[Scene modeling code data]
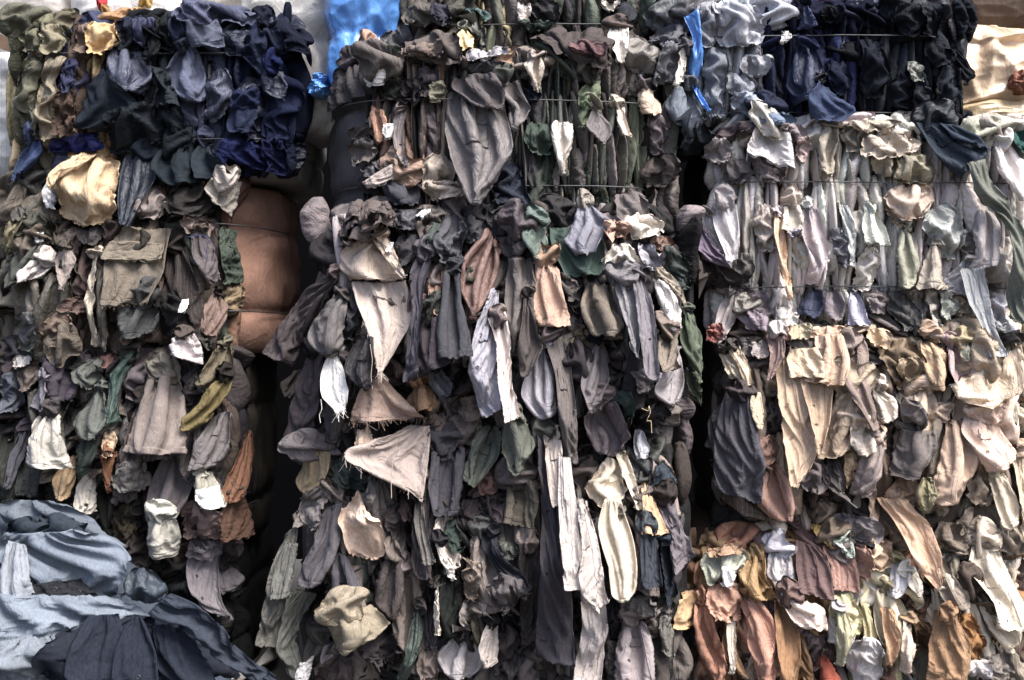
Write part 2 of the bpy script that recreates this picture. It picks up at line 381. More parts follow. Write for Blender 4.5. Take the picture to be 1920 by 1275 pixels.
def seed_cloth(kind, N, M, Lp, Rp, hs, r, e, g, ev, puff, k, ang, twist, rnd=0.25, keep=None):
    """initial state of one cloth between two edge polylines given in world x, z"""
    S, T = np.meshgrid(np.linspace(0, 1, M), np.linspace(0, 1, N))
    X = Lp[:, None, :] * (1 - S)[..., None] + Rp[:, None, :] * S[..., None]      # (N,M,2) x,z
    w = np.linalg.norm(Rp - Lp, axis=1); wm = w.max()
    if kind != 'h':
        pass
    rest = e * ((1 - g) * w + g * wm); rest = np.maximum(rest, w * 1.02); rest = np.minimum(rest, np.maximum(w, 0.012) * 3.2)
    flat_v = np.linalg.norm(X[1:] - X[:-1], axis=-1)
    Lu = (rest / (M - 1))[:, None]; Lv = np.maximum(flat_v, 0.2 * flat_v.mean()) * ev
    ratio = np.clip(rest / np.maximum(w, 1e-4), 1.0, 3.0)
    A = np.minimum(w / (2 * np.pi * k) * np.sqrt(2 * (ratio ** 2 - 1)), 0.045)
    wob = snoise((N, M), (3, 2), r)
    if kind == 'd':
        ca, sa = math.cos(ang), math.sin(ang)
        U = np.clip(ca * (S - .5) + sa * (T - .5) + .5, 0, 1); V = np.clip(-sa * (S - .5) + ca * (T - .5) + .5, 0, 1)
        fold = 1.7 * foldfield(U, V, k, r, twist) - 0.7
        U2 = np.clip(math.cos(ang + 1.1) * (S - .5) + math.sin(ang + 1.1) * (T - .5) + .5, 0, 1)
        fold = fold + 0.8 * foldfield(U2, V, k * 0.7, r, 1.5) * np.clip(snoise((N, M), (2, 2), r) * 1.5, 0, 1)
        env = (np.sin(np.pi * np.clip(S, 0.0, 1)) * np.sin(np.pi * T)) ** 0.40
        bulge = puff * env * (1 + 0.45 * snoise((N, M), (3, 3), r))
        y = -bulge - fold * env * np.clip(A, 0.012, 0.03)[:, None] * 1.15
    else:
        fold = 1.9 * foldfield(S, T, k, r, twist) - 0.9
        ramp = np.clip(T / 0.12, 0, 1) ** 0.6
        bulge = puff * (0.35 * ramp + 0.65 * T ** 0.8)
        side = 1.0
        y = -bulge - (fold + 1) * A[:, None] * (0.35 + 0.65 * np.clip(T * 4, 0, 1)) 
        y += 0.012 * snoise((N, M), (3, 3), r)
        y += (rnd * np.minimum(w, 0.14))[:, None] * np.abs(2 * S - 1) ** 2.4 * np.clip(0.4 + T, 0, 1)
    base = hs(X[..., 0].astype(np.float32), X[..., 1].astype(np.float32))
    # a cloth rides on the foremost stuff underneath it, smoothed
    P = np.empty((N, M, 3)); P[..., 0] = X[..., 0]; P[..., 2] = X[..., 1]
    P[..., 1] = base - 0.006 + y
    # rest lengths mostly from the seeded folds, so that the cloth does not buckle into needless ripples
    al = np.linalg.norm(np.stack([np.diff(X[..., 0], axis=1), np.diff(y, axis=1), np.diff(X[..., 1], axis=1)], -1), axis=-1).sum(1)
    kk = np.ones(7) / 7; al = np.convolve(np.pad(al, 3, mode='edge'), kk, 'valid')
    kp = keep if keep is not None else (0.1 if kind == 'd' else 0.15)
    rest = np.minimum(rest, kp * np.maximum(al, w * 1.01) + (1 - kp) * rest); Lu = (rest / (M - 1))[:, None]
    if kind == 'd':      # less surplus cloth towards the tucked border
        et = 0.04 + 0.96 * np.clip(4 * T[:, 0] * (1 - T[:, 0]) * 1.4, 0, 1) ** 0.7; es = 0.04 + 0.96 * np.clip(4 * S[0] * (1 - S[0]) * 1.4, 0, 1) ** 0.7
        Lu = ((w + (rest - w) * et) / (M - 1))[:, None]; Lv = Lv / ev * (1 + (ev - 1) * es[None, :])
    pin = np.zeros((N, M), bool); kg = np.full((N, M), 0.02)
    if kind == 'd':
        pin[0] = pin[-1] = True; pin[:, 0] = pin[:, -1] = True
        for sl in ((0, slice(None)), (-1, slice(None)), (slice(None), 0), (slice(None), -1)):
            P[sl + (1,)] = base[sl] + 0.006
    else:
        pin[0] = True; P[0, :, 1] = base[0] + 0.004
        kg[:, 0] = kg[:, -1] = 0.25; kg[-1] = 0.2
        kg[:, 1] = kg[:, -2] = 0.08
        kg[0:2] = 0.3
    return P, Lu, Lv, pin, kg, rest

# ------------------------------------------------------------------ the setting: floor, and a wall added to paint the gaps' deep shade black
def sheet(name, P4, mat):
    me = bpy.data.meshes.new(name); me.from_pydata(P4, [], [(0, 1, 2, 3)]); me.update()
    o = link(name, me, mat); o['kind'] = 'structure'
    return o
sheet('floor', [(-8, -8, 0), (8, -8, 0), (8, 3.4, 0), (-8, 3.4, 0)], MAT['concrete'])
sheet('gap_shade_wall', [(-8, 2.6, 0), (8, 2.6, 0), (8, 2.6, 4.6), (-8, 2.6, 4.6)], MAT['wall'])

# ------------------------------------------------------------------ bales
def band(v, pw):
    return (np.clip(1 - np.abs(v) ** pw, 0, 1)) ** (1.0 / pw)

class Bale:
    def __init__(s, key, box, y0, wires, core, label, zones, span=None, depth=1.0, pinch=0.105, fold_w=(9, 26), scraps=0, nb=17, group='bales of pressed cloth stacked in a wall', roots=None, density=1.0, matk='packed', pw=6.0):
        s.key = key; s.box = box; s.span = span or (box[0], box[2]); s.y0 = y0; s.zones = zones; s.pinch = pinch; s.fold_w = fold_w; s.density = density
        (xl, xr), (zb, zt) = at([box[0], box[2]], 637, y0)[0], at(960, np.array([box[3], box[1]]), y0)[1]
        s.cx, s.hw = (xl + xr) / 2, (xr - xl) / 2; s.cz, s.hh = (zb + zt) / 2, (zt - zb) / 2
        s.hd = depth / 2; s.cy = y0 + s.hd
        s.wz = [float(at(960, w, y0)[1]) for w in wires]
        s.root = empty('textile_bale', (s.cx, s.cy, s.cz - s.hh)); tag(s.root, label, 'bale', group)
        s.core = core; s.matk = matk; s.pw = pw
        s.scraps = scraps; s.nb = nb; s.cnt = {}; s.nbund = 0
    def prof(s, z):
        v = (z - s.cz) / s.hh
        p = 0.70 + 0.30 * band(np.clip(v, -1, 1), 2.8)
        for w in s.wz:
            p = p - s.pinch * np.exp(-np.abs((z - w) / 0.026) ** 1.3)
        return p
    def surf(s, x, z):
        """y of the front surface"""
        p = s.prof(z); u = (x - s.cx) / (s.hw * (0.72 + 0.28 * p))
        f = band(np.clip(u, -1, 1), s.pw)
        y = s.cy - s.hd * (0.35 + 0.65 * p) * f
        out = (np.abs(u) >= 1) | (np.abs(z - s.cz) > s.hh)
        return np.where(out, FAR, y)
    def build_core(s):
        nz, na = 72, 120
        z = np.linspace(s.cz - s.hh, s.cz + s.hh, nz)
        th = np.linspace(0, 2 * np.pi, na, endpoint=False)
        c, si = np.cos(th), np.sin(th)
        rad = (np.abs(c) ** s.pw + np.abs(si) ** s.pw) ** (-1 / s.pw)
        p = s.prof(z)
        jig = 1 - 0.050 * np.abs(snoise((nz, na), (2, 30))) ** 0.6 - 0.012 * (1 + snoise((nz, na), (14, 50)))
        P = np.empty((nz, na, 3))
        P[..., 0] = s.cx + s.hw * (0.72 + 0.28 * p)[:, None] * (rad * c)[None] * jig
        P[..., 1] = s.cy + s.hd * (0.35 + 0.65 * p)[:, None] * (rad * si)[None] * jig
        P[..., 2] = z[:, None]
        cap = P.copy()[:1]; cap[..., 0] = s.cx; cap[..., 1] = s.cy
        capt = P.copy()[-1:]; capt[..., 0] = s.cx; capt[..., 1] = s.cy
        P = np.concatenate([cap, P, capt], 0)
        U = np.stack(np.broadcast_arrays((th * 0.45)[None, :], np.r_[z[:1], z, z[-1:]][:, None]), -1)
        P -= np.array(s.root.location)
        me = mesh_grid('packed_cloth', P, U, closed_u=True)
        link('packed_cloth', me, MAT[s.matk], s.root, lin(s.core))
        X, Z = np.meshgrid(hx, hz)
        np.minimum(HF, s.surf(X, Z).astype(np.float32), out=HF)

# ---- shared fold shapes (tight lens-like layers, crumples, loose scraps): solved once, used many times
def flat_h(x, z): return np.zeros_like(x)
def make_variants(kind, count, W, Hh, NF, MF, e, g, ev, puff, krange, ang, iters=34, grav=0.0, taper=None, freeze=False):
    Ps, Lus, Lvs, pins, kgs = [], [], [], [], []
    N, M = (NF, MF) if kind == 'fold' else (max(8, int(NF / 1.6)), max(7, int(MF / 1.6)))
    for i in range(count):
        r = np.random.default_rng(1000 + i + hash_s(kind + str(W)))
        t = np.linspace(0, 1, N)
        wv = np.ones(N)
        if taper == 'lens':
            wv = 0.25 + 0.75 * np.sin(np.pi * np.clip(t, 0, 1) ** r.uniform(0.6, 1.5)) ** r.uniform(0.5, 0.9)
        elif taper == 'ends':
            wv = 0.45 + 0.55 * np.clip(np.minimum(t, 1 - t) * r.uniform(3, 7), 0, 1) ** 0.7
        elif taper == 'scrap':
            wv = r.uniform(0.4, 0.8) + (r.uniform(0.7, 1.1) - 0.5) * t
            if r.random() < 0.4: wv = 1.0 - 0.85 * t ** r.uniform(0.8, 1.6)
        wv = wv * (1 + 0.18 * snoise((N, 1), (4, 1), r)[:, 0])
        cl = W * 0.35 * snoise((N, 1), (2, 1), r)[:, 0]
        Lp = np.stack([cl - W / 2 * wv, Hh / 2 - Hh * t], 1); Rp = np.stack([cl + W / 2 * wv, Hh / 2 - Hh * t], 1)
        if taper == 'scrap':
            Lp[:, 1] += Hh * 0.12 * r.uniform(-1, 1) * t; Rp[:, 1] -= Hh * 0.12 * r.uniform(-1, 1) * t
        P, Lu, Lv, pin, kg, rest = seed_cloth('d' if kind != 'scrap' else 'h', N, M, Lp, Rp, flat_h, r, e * r.uniform(0.9, 1.15), g, ev * r.uniform(0.97, 1.08), puff * r.uniform(0.7, 1.3), r.uniform(*krange), r.uniform(*ang), 1.0)
        Ps.append(P); Lus.append(Lu); Lvs.append(Lv); pins.append(pin); kgs.append(kg)
    P = np.stack(Ps)
    gv = np.full(count, grav, np.float32)
    if kind == 'fold': Q = solve(P, np.stack(Lus), np.stack(Lvs), np.stack(pins), P, np.stack(kgs), gv, iters, flat_h)
    else: Q = coarse_fine(P, np.stack(Lus), np.stack(Lvs), np.stack(pins), P, np.stack(kgs), gv, flat_h, (NF, MF))
    out = []
    for i in range(count):
        r = np.random.default_rng(77 + i)
        G = crinkle(Q[i].astype(float), 0.0008 if kind == 'fold' else 0.0025, r)
        if kind == 'scrap': G = rim(G)
        n, m = G.shape[:2]
        U = np.stack(np.meshgrid(np.linspace(0, W * e, m), np.linspace(Hh, 0, n)), -1)
        G = G / np.array([W, 1.0, Hh])
        out.append((mesh_grid('cloth_' + kind, G, U), G))
    return out

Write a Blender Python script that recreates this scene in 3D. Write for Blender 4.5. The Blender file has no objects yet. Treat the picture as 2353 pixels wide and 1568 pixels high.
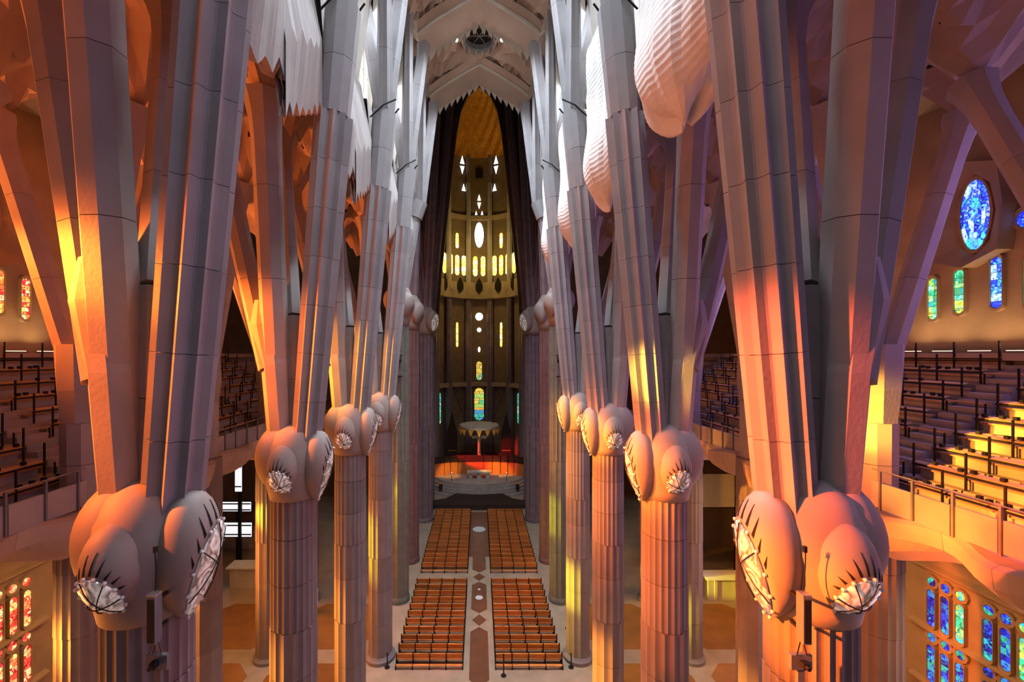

Task objective: Take every line above carrying "sheet" and return it.

The solution:
def sheet(name, P4, mat):
sheet('floor', [(-8, -8, 0), (8, -8, 0), (8, 3.4, 0), (-8, 3.4, 0)], MAT['concrete'])
sheet('gap_shade_wall', [(-8, 2.6, 0), (8, 2.6, 0), (8, 2.6, 4.6), (-8, 2.6, 4.6)], MAT['wall'])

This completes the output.